Markets

Sign of the times, as unwanted sale bulls get tipped into saleyards for beef

Beef Central, 20/09/2023

 

IN another sign of the current challenging conditions in the beef industry, numbers of unwanted fed bulls originally intended for sale as herd bull replacements through stud sales are defaulting into meat markets.

Dalby’s weekly cattle sale this morning included pens of bulls that were listed for sale as herd improvers in a bull sale catalogue only ten days or a fortnight ago. The bulls still carried their catalogue listings numbers on their rumps. Some carried the distinctive “S” brand n their rib, denoting breed classification.

Unwanted herd bulls like this are typically being sold either to processors for slaughter, or in this case to live exporters, for shipment to Vietnam as slaughter ready cattle. From Dalby, these bulls face a 1230km journey by road to their departure point in Townsville, at a cost estimated at 30-35c/kg.

Live exporter LSS has been operating on default sale bulls like these for the past few weeks at markets like Dalby, Beef Central was told. Southern processors specialising in manufacturing beef, like Throsby, have also been active, as have locals like JBS.

To put the current bull trading market into context, the Santa stud disposing surplus bulls at Dalby this morning last week sold only 65pc of its 2023 sale offering, averaging a little over $7300. The same sale last year sold all 57 bulls offered, averaging $11,719.

One of the nation’s largest Santa stud sales being staged today withdrew somewhere between 60 and 100 bulls from its catalogue at the last minute, to try to better align with current market demand.

While Santa bulls are used in the above example from Dalby sale this morning, the trend is by no means restricted to this breed alone.

This morning’s sale bulls, averaging 702kg liveweight, sold for 228c/kg, returning only $1602 a head, representing a big loss on their production cost.

Southern Queensland processor direct consignment grids currently have offers on heavy bulls like this at 380-400c/kg dressed weight, but that quote has been sliding rapidly over the past few weeks.

The same bull description sold to live exporters delivered Townville are this week making 270c/kg, while North Queensland processors are evidently offering 210-220c/kg liveweight equivalent.
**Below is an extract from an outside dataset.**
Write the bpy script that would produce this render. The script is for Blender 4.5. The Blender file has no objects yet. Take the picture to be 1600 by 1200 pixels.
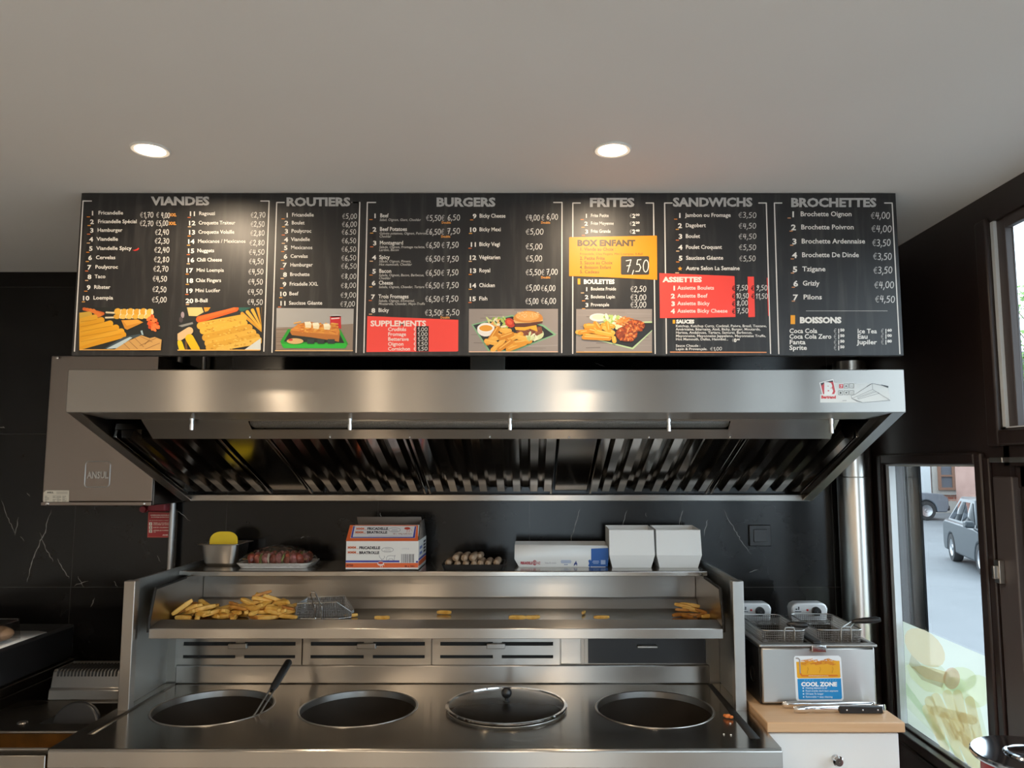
import bpy, bmesh, math, random
from mathutils import Vector, Matrix

S = bpy.context.scene
COL = S.collection
random.seed(7)
PI = math.pi

# ---------------------------------------------------------------- camera
EYE = 1.65                                   # camera height above the floor
TILT = math.radians(5.95)
CT, ST = math.cos(TILT), math.sin(TILT)
CX, CY, FPX = 828.0, 600.0, 1200.0
cam_data = bpy.data.cameras.new('camera')
cam_data.sensor_fit = 'HORIZONTAL'
cam_data.sensor_width = 36.0
cam_data.lens = 36.0 * FPX / 1600.0
cam_data.shift_x = (800.0 - CX) / 1600.0
cam_data.clip_start = 0.05
cam_data.clip_end = 300
cam = bpy.data.objects.new('camera', cam_data)
COL.objects.link(cam)
cam.location = (0, 0, EYE)
cam.rotation_euler = (PI / 2 + TILT, 0, 0)
S.camera = cam

# ---------------------------------------------------------------- world, exposure
SKY_STRENGTH = 2.4
world = bpy.data.worlds.new('world')
S.world = world
world.use_nodes = True
wn = world.node_tree.nodes
wl = world.node_tree.links
wn.clear()
wo = wn.new('ShaderNodeOutputWorld')
wb = wn.new('ShaderNodeBackground')
wb.inputs['Color'].default_value = (0.80, 0.91, 1.0, 1)      # bright overcast sky
wb.inputs['Strength'].default_value = SKY_STRENGTH
wl.new(wb.outputs[0], wo.inputs[0])
S.view_settings.view_transform = 'Standard'
S.view_settings.look = 'None'
S.view_settings.exposure = 0.95
S.view_settings.gamma = 1.0
S.view_settings.use_curve_mapping = False
S.cycles.max_bounces = 10
S.cycles.diffuse_bounces = 5
S.cycles.glossy_bounces = 6
S.cycles.transparent_max_bounces = 16
S.cycles.sample_clamp_indirect = 6.0
S.cycles.use_denoising = True
LAMP_L = 230.0                                # radiance of the two spots over the menu board
ROOM_LAMP_L = 520.0                          # radiance of the spots over the customer side

# ---------------------------------------------------------------- pixel -> point helpers
def ray(px, py):
    u = (CY - py) / FPX
    return Vector(((px - CX) / FPX, CT - u * ST, ST + u * CT))
def atY(px, py, Y):
    d = ray(px, py); d = d * (Y / d.y); return Vector((d.x, Y, EYE + d.z))
def atX(px, py, X):
    d = ray(px, py); d = d * (X / d.x); return Vector((X, d.y, EYE + d.z))
def atZ(px, py, Z):
    d = ray(px, py); d = d * ((Z - EYE) / d.z); return Vector((d.x, d.y, Z))

# ---------------------------------------------------------------- materials
def lin(h):
    if isinstance(h, str):
        h = h.lstrip('#')
        c = [int(h[i:i + 2], 16) / 255 for i in (0, 2, 4)]
        return tuple((x / 12.92 if x <= .04045 else ((x + .055) / 1.055) ** 2.4) for x in c)
    return tuple(h[:3])
MATS = {}
def mat(name, color, rough=.5, metal=0, **kw):
    m = bpy.data.materials.new(name)
    m.use_nodes = True
    b = m.node_tree.nodes['Principled BSDF']
    c = lin(color)
    b.inputs['Base Color'].default_value = (*c, 1)
    b.inputs['Roughness'].default_value = rough
    b.inputs['Metallic'].default_value = metal
    for k, v in kw.items():
        b.inputs[k.replace('_', ' ')].default_value = v
    MATS[name] = m
    return m
def nd(m, t, **props):
    n = m.node_tree.nodes.new(t)
    for k, v in props.items():
        setattr(n, k, v)
    return n
def ln(m, a, b):
    m.node_tree.links.new(a, b)
def bsdf(m):
    return m.node_tree.nodes['Principled BSDF']

def steel(name, color, rough, aniso=0.0, smudge=.025):
    m = mat(name, color, rough, 1.0)
    b = bsdf(m)
    tc = nd(m, 'ShaderNodeTexCoord')
    mp = nd(m, 'ShaderNodeMapping'); mp.inputs['Scale'].default_value = (4, 4, 4)
    nz = nd(m, 'ShaderNodeTexNoise'); nz.inputs['Scale'].default_value = 1.1; nz.inputs['Detail'].default_value = 2.5
    ln(m, tc.outputs['Object'], mp.inputs[0]); ln(m, mp.outputs[0], nz.inputs['Vector'])
    mr = nd(m, 'ShaderNodeMapRange', interpolation_type='SMOOTHSTEP')
    mr.inputs['From Min'].default_value = .2; mr.inputs['From Max'].default_value = .8
    mr.inputs['To Min'].default_value = max(.03, rough - smudge); mr.inputs['To Max'].default_value = rough + smudge
    ln(m, nz.outputs[0], mr.inputs[0])
    if smudge: ln(m, mr.outputs[0], b.inputs['Roughness'])
    if aniso:
        b.inputs['Anisotropic'].default_value = aniso
        tg = nd(m, 'ShaderNodeTangent', direction_type='UV_MAP')
        tg.uv_map = 'grain'
        ln(m, tg.outputs[0], b.inputs['Tangent'])
    return m

M_steel = steel('brushed_steel', (.42, .40, .375), .29, 1.0, 0)
M_steel_dk = steel('stained_steel', (.30, .28, .255), .28, .6, 0)
M_top = steel('polished_worktop_steel', (.44, .415, .38), .18, .75, .02)
M_satin = steel('satin_steel', (.55, .53, .50), .30, .5, 0)
M_chrome = mat('chrome', (.78, .78, .78), .08, 1.0)
M_wire = mat('wire_steel', (.46, .455, .44), .33, 1.0)
M_filter = steel('filter_steel', (.46, .43, .40), .13, .3, 0)
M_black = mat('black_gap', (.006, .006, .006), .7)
M_blackplastic = mat('black_plastic', (.012, .012, .013), .32)
M_darkgrey = mat('dark_enamel', (.022, .022, .024), .35)
M_white = mat('white_laminate', (.78, .80, .80), .4)
M_paperwhite = mat('white_card', (.74, .73, .70), .65)
M_red = mat('red_paint', (.42, .02, .025), .4)
M_darkred = mat('dark_red_paint', (.20, .012, .02), .45)
M_yellow = mat('yellow_plastic', (.80, .56, .01), .45)
M_orange = mat('fried_crumb', (.62, .17, .03), .6)
M_well = mat('blackened_well', (.030, .024, .019), .45, .25, Specular_IOR_Level=.3)
M_mesh = mat('dull_wire_mesh', (.30, .29, .28), .45, .7)
M_oil = mat('frying_oil', (.004, .003, .002), .5, 0, Specular_IOR_Level=.06)
M_reflection_column = steel('reflection_column_steel', (.78, .76, .72), .30, .5, 0)  # pale steel for the added reflection column
M_griddle = steel('greasy_griddle_steel', (.16, .145, .125), .32, 0, .1)
M_ansul = steel('painted_steel_cabinet', (.27, .235, .215), .33, .6, 0)
M_pipe = mat('grey_pipe', (.45, .44, .43), .35, .6)
M_wood = mat('beech_laminate', '#c9a37c', .42)
_w = nd(M_wood, 'ShaderNodeTexNoise'); _w.inputs['Scale'].default_value = 7; _w.inputs['Detail'].default_value = 6
_tc = nd(M_wood, 'ShaderNodeTexCoord'); _mp = nd(M_wood, 'ShaderNodeMapping'); _mp.inputs['Scale'].default_value = (1, 14, 14)
_cr = nd(M_wood, 'ShaderNodeValToRGB')
_cr.color_ramp.elements[0].color = (*lin('#c29a72'), 1); _cr.color_ramp.elements[1].color = (*lin('#d3b08a'), 1)
ln(M_wood, _tc.outputs['Object'], _mp.inputs[0]); ln(M_wood, _mp.outputs[0], _w.inputs['Vector'])
ln(M_wood, _w.outputs[0], _cr.inputs[0]); ln(M_wood, _cr.outputs[0], bsdf(M_wood).inputs['Base Color'])

# printed surfaces read their flat ink colours from the mesh
def print_mat(name, rough, alpha=None):
    m = mat(name, (.5, .5, .5), rough)
    a = nd(m, 'ShaderNodeAttribute', attribute_name='ink')
    ln(m, a.outputs['Color'], bsdf(m).inputs['Base Color'])
    if alpha is not None:
        bsdf(m).inputs['Alpha'].default_value = alpha
    return m
M_print = print_mat('printed_ink', .38)
M_matprint = print_mat('printed_card_ink', .65)
M_boardprint = print_mat('menu_board_ink', .42)
M_decal = bpy.data.materials.new('window_film_ink'); M_decal.use_nodes = True
_t = M_decal.node_tree; _t.nodes.clear()
_o = nd(M_decal, 'ShaderNodeOutputMaterial'); _a = nd(M_decal, 'ShaderNodeAttribute', attribute_name='ink')
_d = nd(M_decal, 'ShaderNodeBsdfDiffuse'); _tl = nd(M_decal, 'ShaderNodeBsdfTranslucent'); _tr = nd(M_decal, 'ShaderNodeBsdfTransparent')
_m1 = nd(M_decal, 'ShaderNodeMixShader'); _m1.inputs[0].default_value = .6; _m2 = nd(M_decal, 'ShaderNodeMixShader'); _m2.inputs[0].default_value = .60
ln(M_decal, _a.outputs['Color'], _d.inputs[0]); ln(M_decal, _a.outputs['Color'], _tl.inputs[0])
ln(M_decal, _d.outputs[0], _m1.inputs[1]); ln(M_decal, _tl.outputs[0], _m1.inputs[2]); ln(M_decal, _tr.outputs[0], _m2.inputs[1]); ln(M_decal, _m1.outputs[0], _m2.inputs[2]); ln(M_decal, _m2.outputs[0], _o.inputs[0])

# menu board base
M_board = mat('menu_board_black', (.0115, .0112, .0118), .42, 0, Specular_IOR_Level=.6)
_tc = nd(M_board, 'ShaderNodeTexCoord'); _mp = nd(M_board, 'ShaderNodeMapping'); _mp.inputs['Scale'].default_value = (9, 1, .9)
_w = nd(M_board, 'ShaderNodeTexNoise'); _w.inputs['Scale'].default_value = 5; _w.inputs['Detail'].default_value = 8
_mr = nd(M_board, 'ShaderNodeMapRange'); _mr.inputs['From Min'].default_value = .5; _mr.inputs['From Max'].default_value = .8
_mr.inputs['To Min'].default_value = 0; _mr.inputs['To Max'].default_value = 1
_mx = nd(M_board, 'ShaderNodeMix', data_type='RGBA')
_mx.inputs[6].default_value = (.0105, .0102, .0110, 1); _mx.inputs[7].default_value = (.045, .042, .040, 1)
ln(M_board, _tc.outputs['Object'], _mp.inputs[0]); ln(M_board, _mp.outputs[0], _w.inputs['Vector'])
ln(M_board, _w.outputs[0], _mr.inputs[0]); ln(M_board, _mr.outputs[0], _mx.inputs[0]); ln(M_board, _mx.outputs[2], bsdf(M_board).inputs['Base Color'])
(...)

One contact told Beef Central this morning that bull breeders in the current market environment preferred to dispose of unwanted bulls via the saleyard system rather than as paddock sales direct to processors, because it got them ‘off their books’ quickly, rather than having to feed them on to await a processor’s kill slot some time later in October.

In a normal year, unsold sale bulls are often negotiated privately with volume buyers after the sale, to commercial beef producers looking for bargains to cover large numbers of females. With this year’s seasonal challenges, there is clearly little buyer appetite for that.